Blogging the Scooter Libby Trial
A New York Times profile of bloggers at the Scooter Libby trial, especially the FireDogLake gang, includes a discussion of the Media Bloggers Association’s role and the larger implications for blogger-mainstream media relations:
For blogs, the Libby trial marks a courthouse coming of age. It is the first federal case for which independent bloggers have been given official credentials along with reporters from the traditional news media, said Robert A. Cox, president of the Media Bloggers Association. Mr. Cox negotiated access for the bloggers. “My goal is to get judges to think of bloggers as citizen journalists who should get the same protections as other journalists get,” Mr. Cox said.
[…]
Sheldon L. Snook, the court official in charge of the news media, said the decision to admit bloggers — 5 to 10 of about 100 reporters present on busy trial days — has worked out well. “It seems they can provide legal analysis and a level of detail that might not be of interest to the general public but certainly has an audience,” Mr. Snook said.
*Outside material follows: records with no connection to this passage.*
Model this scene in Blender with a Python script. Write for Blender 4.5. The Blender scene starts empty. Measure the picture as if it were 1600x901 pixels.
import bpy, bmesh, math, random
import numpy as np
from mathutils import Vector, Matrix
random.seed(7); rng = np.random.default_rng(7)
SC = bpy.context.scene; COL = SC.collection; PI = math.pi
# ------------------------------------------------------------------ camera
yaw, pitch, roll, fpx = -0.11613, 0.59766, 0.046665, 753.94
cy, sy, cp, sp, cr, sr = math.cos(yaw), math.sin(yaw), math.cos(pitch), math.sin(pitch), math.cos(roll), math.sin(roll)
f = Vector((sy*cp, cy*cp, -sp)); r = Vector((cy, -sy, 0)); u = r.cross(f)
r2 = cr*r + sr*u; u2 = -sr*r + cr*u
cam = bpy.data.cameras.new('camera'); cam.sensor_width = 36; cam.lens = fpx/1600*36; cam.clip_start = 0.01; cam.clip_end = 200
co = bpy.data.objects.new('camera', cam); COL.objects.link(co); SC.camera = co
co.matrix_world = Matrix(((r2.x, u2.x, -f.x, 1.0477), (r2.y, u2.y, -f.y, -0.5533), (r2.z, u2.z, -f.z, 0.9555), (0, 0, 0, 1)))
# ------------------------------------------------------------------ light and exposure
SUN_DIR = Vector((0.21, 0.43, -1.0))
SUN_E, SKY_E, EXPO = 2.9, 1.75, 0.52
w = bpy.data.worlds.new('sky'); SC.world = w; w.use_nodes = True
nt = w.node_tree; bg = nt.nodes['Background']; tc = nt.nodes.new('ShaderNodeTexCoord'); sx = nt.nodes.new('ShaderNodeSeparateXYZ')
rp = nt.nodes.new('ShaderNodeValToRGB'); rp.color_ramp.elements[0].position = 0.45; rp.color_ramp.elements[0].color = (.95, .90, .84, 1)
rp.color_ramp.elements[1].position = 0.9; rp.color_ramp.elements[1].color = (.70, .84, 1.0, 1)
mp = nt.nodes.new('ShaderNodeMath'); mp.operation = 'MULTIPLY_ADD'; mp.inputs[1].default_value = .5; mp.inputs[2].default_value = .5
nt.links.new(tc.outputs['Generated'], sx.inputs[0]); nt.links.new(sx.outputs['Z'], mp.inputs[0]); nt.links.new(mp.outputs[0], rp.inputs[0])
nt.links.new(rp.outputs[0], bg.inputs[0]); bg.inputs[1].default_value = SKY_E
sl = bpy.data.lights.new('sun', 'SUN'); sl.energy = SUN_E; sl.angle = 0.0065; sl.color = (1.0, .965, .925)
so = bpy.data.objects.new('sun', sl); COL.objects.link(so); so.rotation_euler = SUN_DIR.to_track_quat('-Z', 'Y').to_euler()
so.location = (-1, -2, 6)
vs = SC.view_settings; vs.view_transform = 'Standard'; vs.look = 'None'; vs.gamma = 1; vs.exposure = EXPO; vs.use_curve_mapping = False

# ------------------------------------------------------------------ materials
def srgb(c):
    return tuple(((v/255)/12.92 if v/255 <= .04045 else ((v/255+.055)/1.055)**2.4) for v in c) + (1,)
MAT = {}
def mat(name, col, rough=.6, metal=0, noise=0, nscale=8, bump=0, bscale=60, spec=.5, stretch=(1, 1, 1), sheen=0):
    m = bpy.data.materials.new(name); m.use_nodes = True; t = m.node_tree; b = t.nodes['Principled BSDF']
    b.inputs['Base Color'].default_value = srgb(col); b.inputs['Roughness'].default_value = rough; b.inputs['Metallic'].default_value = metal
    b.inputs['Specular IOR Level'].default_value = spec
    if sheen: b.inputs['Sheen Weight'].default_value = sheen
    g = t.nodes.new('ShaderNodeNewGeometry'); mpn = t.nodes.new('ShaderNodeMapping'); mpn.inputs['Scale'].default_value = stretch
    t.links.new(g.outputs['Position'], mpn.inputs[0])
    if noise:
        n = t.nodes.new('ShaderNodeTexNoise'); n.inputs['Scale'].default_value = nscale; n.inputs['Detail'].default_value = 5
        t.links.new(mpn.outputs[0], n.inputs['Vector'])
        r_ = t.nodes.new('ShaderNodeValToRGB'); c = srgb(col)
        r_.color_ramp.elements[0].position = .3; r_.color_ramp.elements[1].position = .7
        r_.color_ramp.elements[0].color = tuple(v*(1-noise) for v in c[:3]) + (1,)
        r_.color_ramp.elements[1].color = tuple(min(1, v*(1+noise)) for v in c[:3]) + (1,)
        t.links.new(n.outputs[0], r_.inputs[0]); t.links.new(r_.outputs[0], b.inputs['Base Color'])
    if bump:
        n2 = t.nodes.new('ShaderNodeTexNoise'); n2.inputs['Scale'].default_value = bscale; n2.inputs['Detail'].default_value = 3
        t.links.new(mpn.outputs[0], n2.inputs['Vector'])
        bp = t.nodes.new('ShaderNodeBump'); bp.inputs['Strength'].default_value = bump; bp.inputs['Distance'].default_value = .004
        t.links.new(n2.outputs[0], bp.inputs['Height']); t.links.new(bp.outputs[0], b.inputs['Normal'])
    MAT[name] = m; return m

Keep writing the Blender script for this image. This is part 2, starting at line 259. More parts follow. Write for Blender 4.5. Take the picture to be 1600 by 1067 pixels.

Even as they exploit the newest technologies, the Libby trial bloggers are a throwback to a journalistic style of decades ago, when many reporters made no pretense of political neutrality. Compared with the sober, neutral drudges of the establishment press, the bloggers are class clowns and crusaders, satirists and scolds.
“They’re putting in a lot more opinion and a lot more color than the traditional reporters,” said Mr. Cox, adding that the bloggers were challenging “the theory of objective journalism.”[…]
In the courthouse, the old- and new-media groups have mixed warily at times. Mainstream reporters have shushed the bloggers when their sarcastic comments on the testimony drowned out the audio feed. But traditional reporters have also called on the bloggers on occasion to check a quote or an obscure detail from the investigation.
Some bloggers at the trial have seen their skepticism about mainstream reporting confirmed. “It’s shown me the degree to which journalists work together to define the story,” said Marcy Wheeler, author of a book on the case, “Anatomy of Deceit,” and the woman usually in the Firedoglake live-blogger seat. Ms. Wheeler, a business consultant from Michigan who writes under the nom-de-blog “emptywheel,” believes that some trial revelations have been underplayed in the conventional media because “once the narrative is set on a story, there’s no deviating from it.”
Marcy was there throughout the trial, while the MBA delegates were only there a few days each. Like her, though, I found the exercise shed a lot of light on how the mainstream press operates and the day-to-day grind of reporting. For the most part, I was impressed with their work ethic and diligence in verifying seemingly minor facts. But, yes, as with any reporting on events I’ve attended live, the reporting occasionally varied wildly from my own observations.
And, not to be too defensive, plenty of the regular reporters were chatterboxes, too. People who cover these things day in and day out are quite naturally going to form opinions and, in the ease of a press room, going to spout off. The difference is that the bloggers and other opinion journalists have the freedom to express their views openly whereas mainstream reporters have to pretend to be objective even while their own interpretation naturally colors their writing.